So it seems like Andrew Yang, everyone's favourite meme factory and the former frontrunner for the Democratic Nomination for the Mayoralty of New York, is no longer the juggernaut that he once was, and now everyone is trying to make sense of a race that is finally moving, with just over a month before polling day. And yet, I'm not really surprised by this, because it never made sense why Yang was running so far ahead of the field, given he is a fundamentally unserious fool who should have no chance to become Mayor.
Yang is now locked into a coin flip race with Eric Adams, the current Brooklyn Borough President and a former State Senator, both in terms of who will get the plurality of first preferences and who will manage to get over the line after the Ranked Choice Voting. That that will be the final two is not at all a guarantee - Maya Wiley and the embattled Scott Stringer have both had single polls where they manage to come a competitive third place, and where they could in theory make the final two, but it seems rather likely that Adams and Yang - the only two candidates with consistent, across the board good polling - will make the final two. And if that's the case … fuck, I think Yang loses.

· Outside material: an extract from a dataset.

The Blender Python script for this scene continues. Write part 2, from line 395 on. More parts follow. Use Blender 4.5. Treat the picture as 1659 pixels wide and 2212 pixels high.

I know it's stupid to frame it around Yang losing, as opposed to Adams winning, but this race, in terms of people caring about it, has been entirely framed by Yang or Not Yang, so let's talk about it in those terms. Yang's coalition never really made a lot of sense - he's not a progressive, he's not a moderate, his statement that UBI should be in lieu of a minimum wage increase was idiotic, and his handling of the domestic politics around events in the Middle East this week has been out of step with the growing middle of Democratic politics. Where in the past, a statement that prioritizes solidarity with Israel for what Hamas is doing to them, while ignoring what Israel is also guilty of, would be so mundane as to not be worth noting, Yang's rote response to the conflict did not sit well with many, including AOC. Even more than costing him many votes - which it may, on the margins - it shows that Yang's path to 50%+1 of the vote makes little sense.
Adams, on the hand? That coalition makes a lot of sense, actually. Black voters, enough Hispanics and Asians, and wealthy whites. Adams is running on a platform that could be described as Bloomberg-esque, positioning himself as a check against the worst excesses of a Democratic-controlled City Council. His platform talks about finding efficiencies in government, tinkering on the edges of the NYPD (as opposed to engaging in any meaningful way with Defund or abolition), and tax relief for small businesses. This isn't a bad platform by any means, but it isn't a platform of a radical. It is a platform that could very easily find favour with enough well to do white professionals, for lack of a better term - the class of lawyers, doctors, bankers, accountants, and journalists who descend on New York City. Throw in overwhelming Black support against Yang, whose Presidential bid never found any support from the Black community, and enough support amongst less left-wing Hispanics, and you can see how the path exists.
Adams also has the advantage that Yang has not run a good campaign - he was winning because he was the person everyone had heard of, as opposed to running a good campaign. He doesn't have any history of knowing how to respond in a moment of difficulty, and while Lis Smith working for him means he might manage his way back, he is still in trouble, without a history of knowing how to get his mojo back, given he has quite literally never had any of it to lose. Yes, many have equated Yang to Biden in the sense that they were the overwhelming front runner who the media class didn't understand the support for, but the problem with that comparison is that Joe Biden was a serious politician who had run campaigns before, had taken a punch before, and managed to survive. Yang has no such experience, and his campaign - which seems chaotic and disorganized at the best of times - does not have the benefit of a disciplined candidate needed to pull off the sort of comeback. Even comparing Yang to Lis Smith's most recent candidate - the current Secretary of Transport, Pete Buttigieg - is night and day. Like or loathe Pete, he could execute a very specific strategy flawlessly, to the extent where a former small town Mayor forced his way into the Cabinet. Yang has no such discipline or ability, as much as many would like to pretend he does.
Yang has always been an unserious joke of a candidate, and that has always been the thing that the media class have believed, but never said outright, because people didn't want to be seen as out of touch with ordinary voters, after having been caught out a few times in recent years. Adams would not be a perfect Mayor, but when the options are his imperfect plan for the city and Yang's idiotic, incoherent vision for a city he doesn't understand, the choice is clear. Fortunately, it looks like Democrats have figured out Yang's fundamental uselessness, and he is now an underdog to be the next Mayor.